> Directions
In the listing below, how many lines contain the word "scene"? Please respond with the number only.

== Materials provided

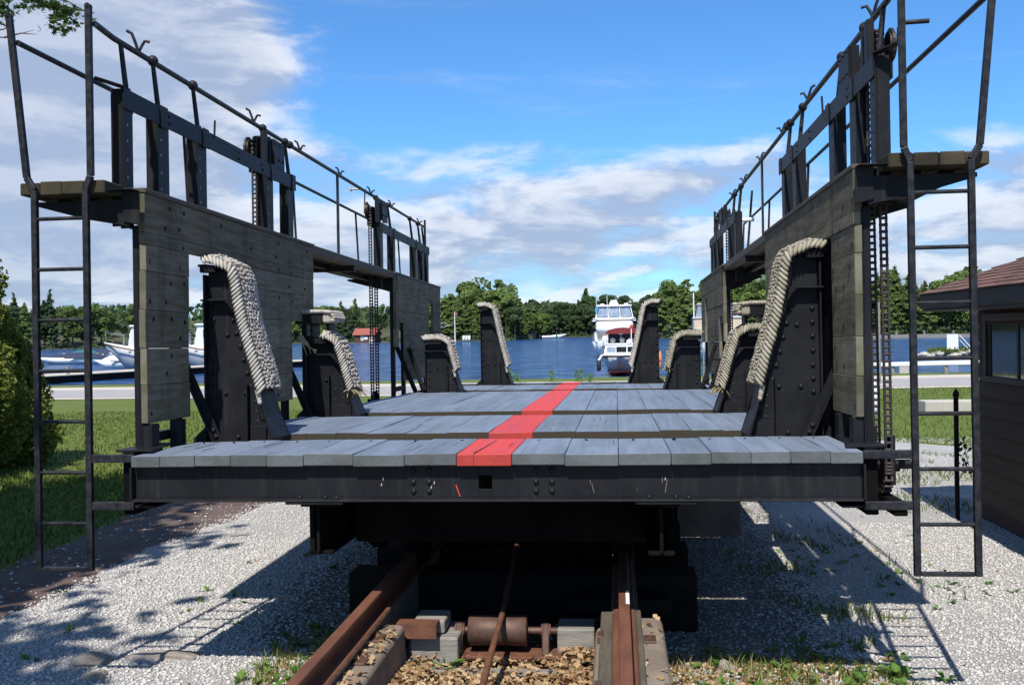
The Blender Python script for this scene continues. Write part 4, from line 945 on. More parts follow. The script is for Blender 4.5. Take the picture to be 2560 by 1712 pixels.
rope_pad('rope_fender', 'narrow rope mat on the tall far bracket left of the moored boats', -1, lift(F4p, 1.06, 0, 1.44), 16.45, 16.82, 'rope', st=.045, sw=.04)
rope_pad('rope_fender', 'narrow rope mat on the tall far bracket in front of the moored boats', 1, lift(F4p, 1.04, 0, 1.42), 16.45, 16.82, 'rope', st=.045, sw=.04)
def top_coil(s, label, m):
    t = thing('rope_wrap', label, 'rope wrap', group='ropes over the box heads'); t.rotation_euler = (-TAU, 0, 0)
    e = MB(); unit = MB(); unit.ball((0, 0, 0), 1, 7, 5)
    path = [(2.21, 1.728), (1.95, 1.728), (1.86, 1.718), (1.84, 1.67), (1.86, 1.62)]
    for yy in np.linspace(9.30, 9.62, 7):
        for (xa, za), (xb, zb) in zip(path[:-1], path[1:]):
            n = max(1, int(math.hypot(xb-xa, zb-za)/.026))
            for i in range(n):
                x, z = xa+(xb-xa)*i/n, za+(zb-za)*i/n; a = .6
                e.add([(s*(x+p[0]*.028*math.cos(a)-p[2]*.016*math.sin(a)), yy+p[1]*.026, z+p[0]*.028*math.sin(a)*.6+p[2]*.018) for p in unit.v], unit.f, True)
    stuff(e.build('rope_turns', m, t)); MB().box(s*1.952, s*1.87, 9.30, 9.62, 1.62, 1.712).build('mat_core', m, t, .02, 3); return t
top_coil(-1, 'rope wrapped round the box head of the second left bracket', 'rope')
top_coil(1, 'rope wrapped round the box head behind the big right bracket', 'ropeold')
t = thing('loose_rope_end', 'frayed tuft of rope hanging from under the left box head', 'rope end'); t.rotation_euler = (-TAU, 0, 0)
f = MB()
for i in range(9): f.tube([(-2.16+random.uniform(-.02, .02), 9.30, 1.50), (-2.11+random.uniform(-.03, .03), 9.27, 1.44), (-2.08+random.uniform(-.06, .10), 9.26, 1.36+random.uniform(-.05, .05))], [.009, .006, .002], 5)
f.build('tuft', 'roped', t)
# ================================================================== building, post, block (right)
hut = thing('service_hut', 'dark brown clapboard hut with brown shingle roof and a window, right of the carriage', 'hut', (4.75, 11.8, -.8))
def hb(m): # keep world coordinates while parenting to the hut empty
    m.v = [(x-4.75, y-11.8, z+.8) for x, y, z in m.v]; return m
x0 = 4.75; zf = -.82; courses = 12; ch = (1.54-zf)/courses
hb(MB().box(x0+.03, 9.5, 4.0, 11.86, zf, 1.55)).build('wall_core', 'fascia', hut)
for k in range(courses):
    za, zb = zf+k*ch, zf+(k+1)*ch
    for ya, yb_, axis in ((3.9, 11.84, 'y'),):
        segs = [(3.9, 9.9), (11.62, 11.875)] if .80 < (za+zb)/2 < 1.38 else [(3.9, 11.875)]
        if za < .82 < zb or za < 1.38 < zb: segs = [(3.9, 9.9), (11.62, 11.875)] if za < .82 < zb and False else segs
        for a, b in segs:
            hb(MB().prism([(x0+.028, za), (x0-.016, za), (x0+.014, zb+.012), (x0+.028, zb+.012)], 'y', a, b)).build('siding_board', 'siding', hut)
    hb(MB().prism([(11.862, za), (11.90, za), (11.875, zb+.012), (11.862, zb+.012)], 'x', x0+.03, 9.5)).build('siding_board', 'siding', hut)
wf = hb(MB().box(x0-.025, x0+.025, 9.86, 9.93, .74, 1.46).box(x0-.025, x0+.025, 11.58, 11.66, .74, 1.46).box(x0-.024, x0+.025, 9.93, 11.58, 1.385, 1.46).box(x0-.035, x0+.025, 9.84, 11.68, .735, .79)).build('window', 'fascia', hut, .004)
hb(MB().box(x0+.008, x0+.014, 9.93, 11.58, .79, 1.385)).build('pane', 'glass', wf)
hb(MB().box(x0-.002, x0+.007, 10.72, 10.77, .79, 1.385).box(x0-.003, x0+.0075, 11.50, 11.58, .79, 1.385)).build('sash', 'fascia', wf)
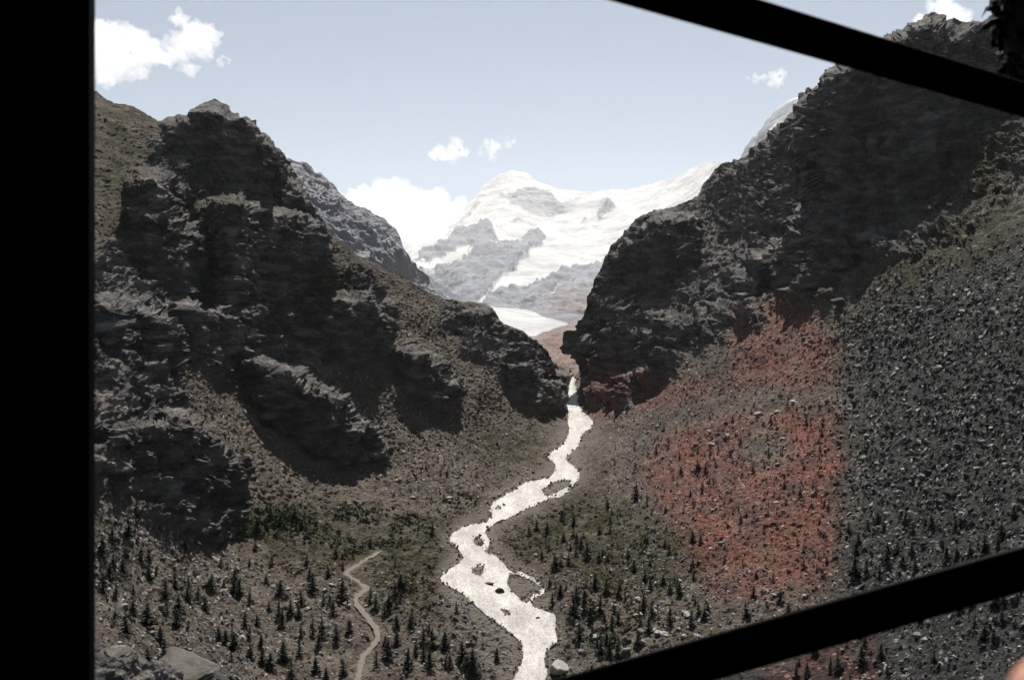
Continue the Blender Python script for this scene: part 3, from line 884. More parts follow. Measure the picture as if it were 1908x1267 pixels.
def name_all(items, noun, words_fn):
    """labels that count from the left inside each zone, in rows from the top down"""
    zones = {}
    for k, it in enumerate(items):
        zones.setdefault(zone(it[0], it[1]), []).append(k)
    out = {}
    for z, ks in zones.items():
        ks.sort(key=lambda k: items[k][1])
        nrow = max(1, math.ceil(len(ks) / 12))
        per = math.ceil(len(ks) / nrow)
        for r in range(nrow):
            row = sorted(ks[r * per:(r + 1) * per], key=lambda k: items[k][0])
            rn = '' if nrow == 1 else ', top row' if r == 0 else ', bottom row' if r == nrow - 1 else ', %s row down' % ORD[r]
            for i, k in enumerate(row):
                pos = 'leftmost' if i == 0 else 'rightmost' if i == len(row) - 1 else ORD[i] + ' from left'
                out[k] = '%s %s %s%s, %s' % (words_fn(items[k]), noun, z, rn, pos)
    return out


names = name_all(SINGLE, 'conifer', lambda t: ('small' if t[2] < 22 else 'tall' if t[2] > 36 else 'dark') + (' tinted' if t[3] else ''))
for k, (x, y, hp, br) in enumerate(SINGLE):
    kind = random.choice(TINTED if br else KINDS)
    D = float(np.exp(near_depth(np.array([x]), np.array([y])))[0])
    put_tree(kind, x, y, hp / F * D / kind[2] * random.uniform(.72, 1.12), random.uniform(0, 6.28), names[k], 'conifers on the valley floor and slopes')

# young trees farther off, past counting
if REST or True:
    extra = [(x, y, h) for x, y, h, _ in REST]
    zones_far = [([(1100, 850), (1250, 800), (1300, 960), (1120, 930)], 50), ([(1580, 800), (1900, 780), (1900, 960), (1580, 960)], 40), ([(760, 880), (900, 840), (900, 940), (800, 960)], 30), ([(960, 930), (1250, 900), (1320, 1150), (1080, 1180)], 80), ([(1200, 790), (1550, 740), (1560, 1080), (1300, 1060)], 90)]
    for poly, n in zones_far:
        xs = [p[0] for p in poly]; ys = [p[1] for p in poly]
        for _ in range(n):
            x, y = random.uniform(min(xs), max(xs)), random.uniform(min(ys), max(ys))
            if in_poly(np.array([x]), np.array([y]), poly)[0] and sample(river_wide, np.array([x]), np.array([y]))[0] < .1:
                extra.append((x, y, random.uniform(7, 13)))
    V0, F0 = crown_arrays(8, 2.6, .1, 77, 170)
    VV, FF = [], []
    for x, y, h in extra:
        p = ground_at(x, y); s = h / F * p[1] / 8
        a = random.uniform(0, 6.28); c_, s_ = math.cos(a), math.sin(a)
        v = V0 * s; v = np.stack([v[:, 0] * c_ - v[:, 1] * s_, v[:, 0] * s_ + v[:, 1] * c_, v[:, 2]], 1) + p
        FF.append(F0 + sum(len(q) for q in VV)); VV.append(v)
    tag(link('saplings', make_mesh('saplings', np.concatenate(VV), np.concatenate(FF)), NEEDLE[1]), 'dark saplings dotted over the slopes beside the river', 'saplings', kind='stuff')

# low green scrub
VV, FF, nb = [], [], 0
for (cx, cy, rx, ry, n) in [(520, 965, 45, 22, 150), (560, 985, 45, 14, 100), (640, 955, 40, 14, 80), (680, 1035, 45, 12, 90), (760, 975, 50, 14, 90), (720, 1010, 60, 12, 60), (1130, 1195, 40, 20, 70), (1045, 950, 60, 25, 90), (700, 960, 60, 20, 60), (460, 990, 40, 20, 50), (1190, 1000, 80, 50, 90), (600, 1005, 50, 12, 60), (860, 930, 30, 16, 40)]:
    for _ in range(n):
        x, y = random.gauss(cx, rx * .6), random.gauss(cy, ry * .6)
        if sample(river_wide, np.array([x]), np.array([y]))[0] > .1 or sample(trail_b, np.array([x]), np.array([y]))[0] > .1: continue
        p = ground_at(x, y); s = random.uniform(.5, 1.6)
        m = 26
        c = rng.normal(size=(m, 3)); c /= np.linalg.norm(c, axis=1)[:, None]; c[:, 2] = np.abs(c[:, 2]) * .75
        c *= rng.uniform(.5, 1.1, (m, 1)) * s
        d1 = rng.normal(size=(m, 3)) * .28 * s; d2 = rng.normal(size=(m, 3)) * .28 * s
        v = np.stack([c - d1, c + d2, c + d1, c - d2], 1).reshape(-1, 3) + p
        VV.append(v); FF.append(np.arange(m * 4).reshape(m, 4) + nb); nb += m * 4
tag(link('shrubbery', make_mesh('shrubbery', np.concatenate(VV), np.concatenate(FF)), simple('scrub_leaves', (0.04, 0.055, 0.022), .8, .15, .8, .5)), 'low green scrub on the meadow and river banks', 'scrub', kind='stuff')

VV, FF, nb = [], [], 0
for (cx, cy, rx, ry, n) in [(870, 955, 60, 25, 130), (800, 1080, 40, 50, 130), (960, 1010, 40, 40, 120), (1000, 1100, 60, 40, 110), (1120, 1100, 90, 70, 220), (560, 1060, 90, 30, 130), (740, 1090, 60, 50, 130), (1200, 1150, 90, 40, 130), (800, 900, 70, 50, 100)]:
    for _ in range(n):
        x, y = random.gauss(cx, rx * .6), random.gauss(cy, ry * .6)
        if sample(river_wide, np.array([x]), np.array([y]))[0] > .25 or sample(trail_b, np.array([x]), np.array([y]))[0] > .1: continue
        p = ground_at(x, y); sz = random.uniform(.35, 1.1)
        m = 18
        c = rng.normal(size=(m, 3)); c /= np.linalg.norm(c, axis=1)[:, None]; c[:, 2] = np.abs(c[:, 2]) * .6
        c *= rng.uniform(.5, 1.2, (m, 1)) * sz
        d1 = rng.normal(size=(m, 3)) * .3 * sz; d2 = rng.normal(size=(m, 3)) * .3 * sz
        VV.append(np.stack([c - d1, c + d2, c + d1, c - d2], 1).reshape(-1, 3) + p); FF.append(np.arange(m * 4).reshape(m, 4) + nb); nb += m * 4
tag(link('shrubbery', make_mesh('shrubbery', np.concatenate(VV), np.concatenate(FF)), simple('heath_leaves', (0.085, 0.062, 0.022), .85, .1, .5, .5)), 'low ochre heath tufts on the river banks and meadow', 'scrub', kind='stuff')

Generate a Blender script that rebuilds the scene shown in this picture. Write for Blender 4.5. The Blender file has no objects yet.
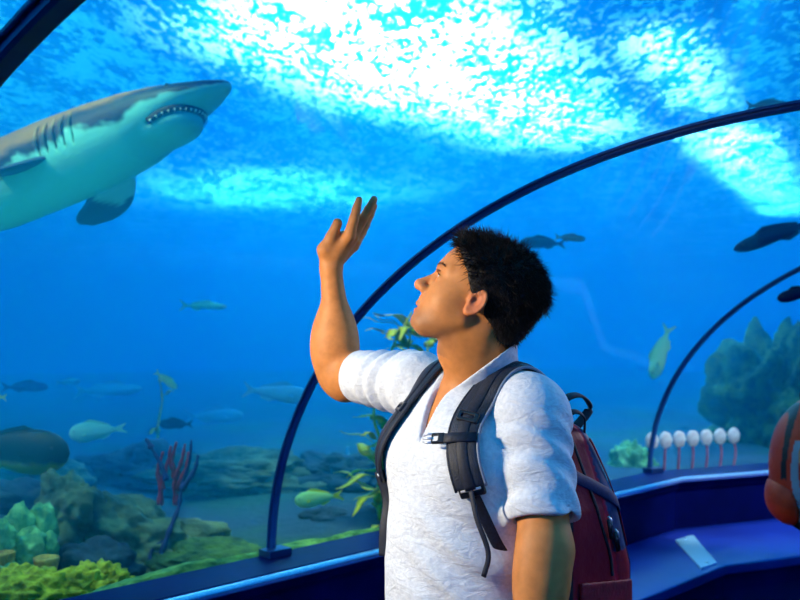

====

> Solution below
3